Van der Hout –25 jaar in het vak– werkt nog uitsluitend met Polen, in het hoogseizoen een man of tien. Niet omdat het goedkope arbeidskrachten zijn, maar omdat het harde werkers zijn, benadrukt hij. „Ik betaal Polen evenveel als Nederlanders. Polen hoef je niets meer wijs te maken, die weten exact wat ze hier kunnen verdienen. Betaalt iemand te weinig, dan gaan ze naar een ander. Zo eenvoudig is dat.”

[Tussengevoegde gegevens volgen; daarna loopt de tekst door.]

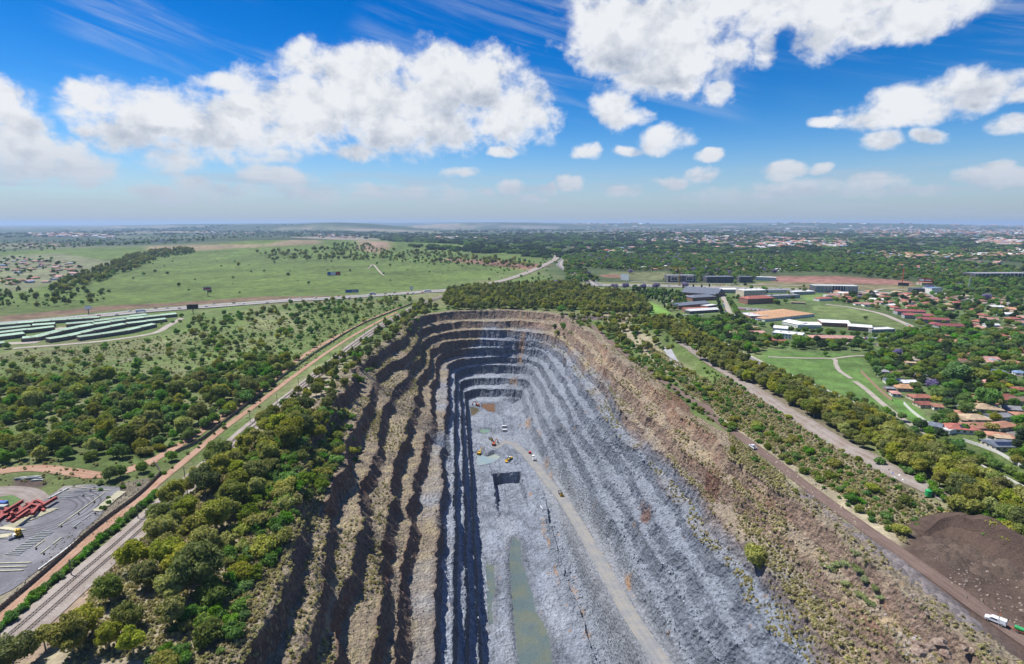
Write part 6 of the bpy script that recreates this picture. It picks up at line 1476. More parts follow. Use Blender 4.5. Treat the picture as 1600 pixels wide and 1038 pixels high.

Van der Hout kent de oordelen en vooroordelen over Polen als geen ander. Polen zouden dronken, agressief en luidruchtig zijn. De tuinder herkent het beeld niet. „Ik heb slechtere ervaringen met Nederlanders dan met Polen. In vijftien jaar tijd heb ik één keer een dronken Pool weggestuurd.”
Bij de wasbak in de kas hangt een papier met hygiënevoorschriften. In het Nederlands én in het Pools. Wettelijk voorschrift. Het komt regelmatig voor dat de Polen op zaterdag zeggen: „Ga jij maar naar huis, naar je kindertjes, dan maken wij het werk wel af.”
De ondernemer heeft een goede band opgebouwd met zijn Poolse personeel. „Soms brengen ze onze kinderen naar school.” Vorig jaar is hij samen met zijn vrouw naar Polen geweest, voor de bruiloft van een Poolse medewerker. „Ze gingen bijna voor me in de houding staan.”
Van der Hout werkt liever samen met Polen dan met Turken en Marokkanen. „Je mag niet discrimineren, maar ik wil geen Turken en Marokkanen meer. Doe mij maar Polen. Zij sluiten veel beter aan bij onze Westerse cultuur. Polen zijn veel gedrevener.”